Kris Paronto Review by Wimberley View

kris 13 hours in benghazi

Editorial Review by Dalton Sweat of the Wimberley View:

The night of Sept. 11, 2012 has become a night of infamy as four people died in a terrorist attack on the American consulate in Benghazi. Kris Paronto was a security contractor protecting CIA assets in Benghazi the night of the attack, and last weekend he shared his heroic tale at the Wimberley VFW. “He did not go near the political stuff. He said he could only talk about what he knew and saw first hand,” Lee Colee, owner of Black Diamond Cabaret Theatre, which brought Paronto to Wimberley, said. “He then took the stage and acted out his story, which had the audience spell bound and absolutely silent. He is such an effective speaker he made you feel you were really there in the middle of the battle dodging bullets and feeling the pain of watching your buddies die.” It was a gruesome insight into the world of warfare. Paronto talked him and his team running into the burning consulate to try and find Ambassador J. Christopher Stevens. Once the consulate was abandoned, the team moved back to their compound where a firefight ensued. After fending off the attack, there was a two-hour break before the enemy returned – a time in which they found out the ambassador was dead.
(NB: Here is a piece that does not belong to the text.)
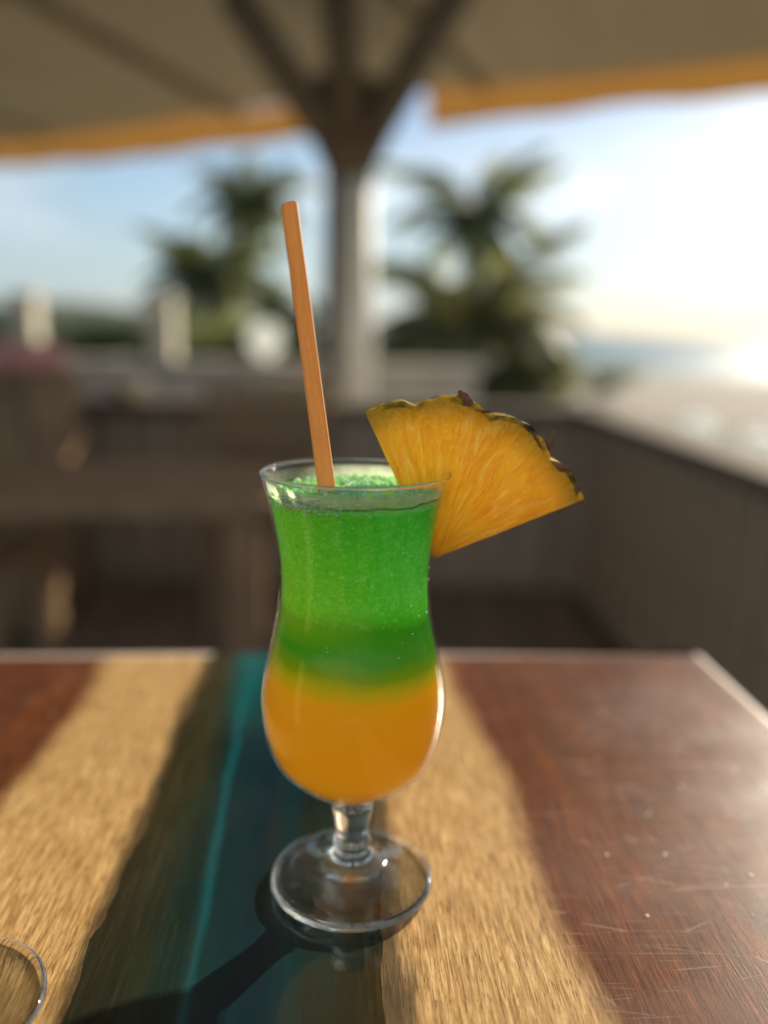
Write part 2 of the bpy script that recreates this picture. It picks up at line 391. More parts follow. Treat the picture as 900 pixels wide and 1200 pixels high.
# small things on the low wall and the pale wall
def lanternlike(name, loc, mat, prof, label, cat):
    bm = bmesh.new(); lathe(bm, prof, 24); o = mesh(name, bm, mat, smooth=True); o.location = loc; return tag(o, label, cat)
def opal():
    t = NT('opal_glass'); return t.end(t.mixs(.75, t.pr(Base_Color=C3(.9, .93, .92), Roughness=.12, Coat_Weight=1), t.n('BsdfTranslucent', {'Color': C3(.95, .98, .96)}).outputs[0]))
opalm = opal()
P = at(80, 487, 3.35)
jar = simple('tan_stoneware', (.78, .66, .42), .4, .15, 8)
lanternlike('stoneware_jar', (P.x, 3.35, .7335), jar, [(0, 0), (.045, 0), (.06, .05), (.055, .10), (.04, .13), (.045, .15), (0, .15)], 'tan stoneware jar standing on the dark low wall at the left', 'jar')
P = at(150, 492, 3.35)
lanternlike('stoneware_bowl', (P.x, 3.35, .7335), jar, [(0, 0), (.04, 0), (.09, .05), (.10, .07), (0, .055)], 'tan bowl on the dark low wall right of the jar', 'bowl')
P = at(311, 441, 6.3)
lanternlike('glint_globe', (P.x, 6.3, .781), opalm, [(0, 0), (.06, 0), (.06, .02), (.04, .04)] + [(.13 * sin(a), .155 - .13 * cos(a)) for a in [.35 + i * .28 for i in range(10)]] + [(0, .285)], 'round white globe added as a bright spot on the pale wall left of the post', 'added globe')  # white globe added to make a bright round spot here

# two white globes added on short garden posts to show as sun glints
steel = simple('globe_post_paint', (.30, .28, .25), .5, .1, 6)
for (px, py, Y, R_, lb) in ((818, 509, 7.6, .17, 'white globe added as a sun glint beyond the dark wall, left one of two'), (888, 531, 6.9, .19, 'white globe added as a sun glint beyond the dark wall at the right edge')):
    c = at(px, py, Y); gz = ground_z(c.x, Y)
    root = empty('glint_globe', (c.x, Y, gz), 0, label=lb, cat='added globe', group='white globes added in the garden as sun glints'); hh = c.z - gz
    bm = bmesh.new(); lathe(bm, [(R_ * sin(pi * i / 20), hh - R_ * cos(pi * i / 20)) for i in range(21)], 32); mesh('globe_ball', bm, opalm, root, smooth=True)
    if hh - R_ > .01: bm = bmesh.new(); lathe(bm, [(0, -.05), (.09, -.05), (.09, .02), (.035, .04), (.03, hh - R_ - .03), (.07, hh - R_ + .005), (0, hh - R_ + .005)], 16); mesh('globe_post', bm, steel, root)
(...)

“He pulled no punches about what is involved in that kind of work and the mindset you have to have,” Colee said. “Some of the things he was describing were gut wrenching like the specifics of watching two of your buddies die, and then watch someone throw them off the roof for efficiency sake.” One particularly insightful story was that of his friend Oz who was shot by an mortar. When he was hit by a mortar, Oz’ arm was essentially severed. He kept trying to hold his rifle up but couldn’t. Oz kept flopping his hanging limb from side to side saying as if to say ‘hey guys look at this’ for a joke. “There were these gruesome, but what he thought, in that mindset, were comedic stories,” Colee said. After 13 hours, a convoy showed up to take what was left of his team to the airport. As they began to carry Oz to the plane he told them “I walked into Benghazi, I’m going to walk out of it,” and he walked to the plan himself. “It was that mindset of never give up,” Colee said. “That is what got them through it.” Even among these terrifying stories, there were plenty of moments of levity during the presentation by Paronto. Children from Black Diamond Cabaret started out the evening by singing patriotic songs. “Kris fell in love with the kids who presented the concert in his honor,” Colee said.

Paronto even went into the crowd to film the kids “like a proud parent,” winning over the crowd in a hurry. Paronto is one of the co-writers of the book 13 Hours: The Secret Soldiers of Benghazi, which is being turned into a movie set to release in January of 2016. “He is the real Jason Borne,” Colee said. “He is a humble, charming, overgrown little boy with a lot of charm. He is a delightful and a sweetheart. There was no phoniness or arrogance. It was just him.”